If Minnesota Nice is the favored descriptor for the people and culture in the Land of Lakes, then let me suggest a contrasting label -- New York Hard -- for life in the Big Apple.
With that in mind, it should come as no surprise that the biggest tennis tournament in America held in the biggest city in America would be any different. Indeed, the U.S. Open is hard, very hard.
The court surface is hard and jarring to the body. The timing is hard as the final major in a long season. The conditions are hard in the late-summer sun. The schedule is hard with late-night matches and the semifinals and final being played back-to-back. The city is hard with congestion and crowds. Even the venue is hard, all concrete and steel.
And this year, the U.S. Open will be even harder.
In normal years, players would have seven weeks after Wimbledon to get some rest and then rev up for the arduous hard-court season.
But this year, smack dab in the middle of those seven weeks, a "fifth major" was played in London -- at the Olympics.
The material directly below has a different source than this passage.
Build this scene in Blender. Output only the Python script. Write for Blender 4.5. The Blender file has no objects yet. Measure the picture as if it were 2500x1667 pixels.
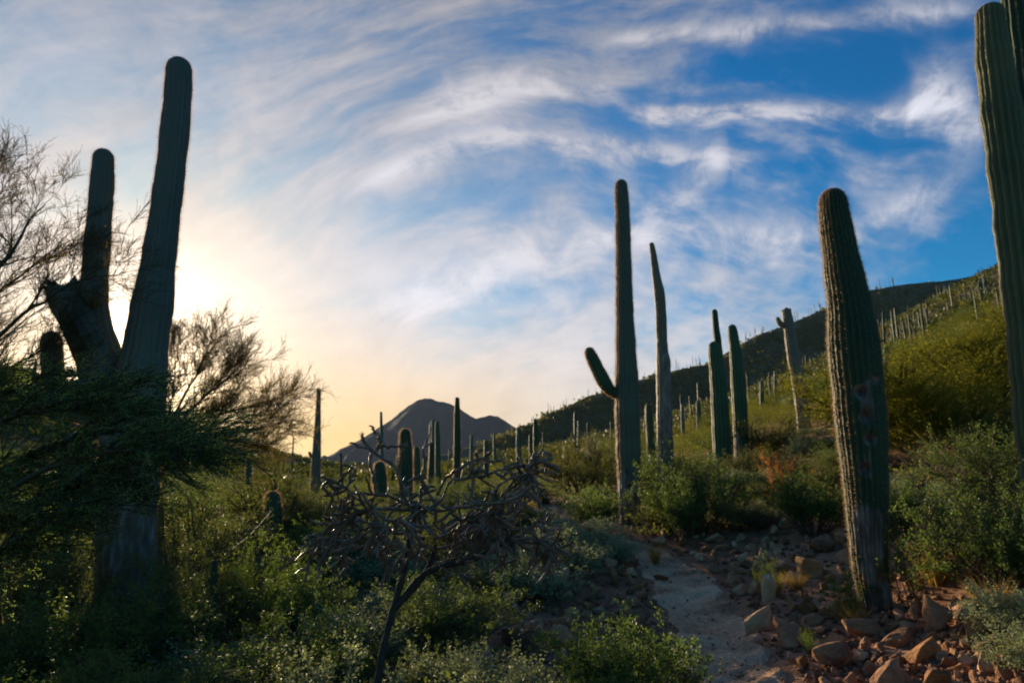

If you thought the Triple Crown of horse racing goes snap-snap-snap, then maybe this summer's tennis tour goes snap-crackle-pop ... fall over. When you throw in the Olympics, players never had more than three weeks between majors beginning with the French Open.
That must be how Spain's Rafael Nadal is feeling right about now having fallen over, so to speak, with a bum knee that caused him to pull out of the Olympics and the U.S. Open.
It's a pity as the men's game has been parity personified this year with the top four players each winning one major -- Novak Djokovic Down Under, Nadal at Roland Garros, Roger Federer at Wimbledon and Andy Murray garnering Olympic gold and glory in his home country. The story line on Super Saturday in New York was setting up to be all symmetrical, but now it reads like a question from Mensa: "Which of the three will get two?"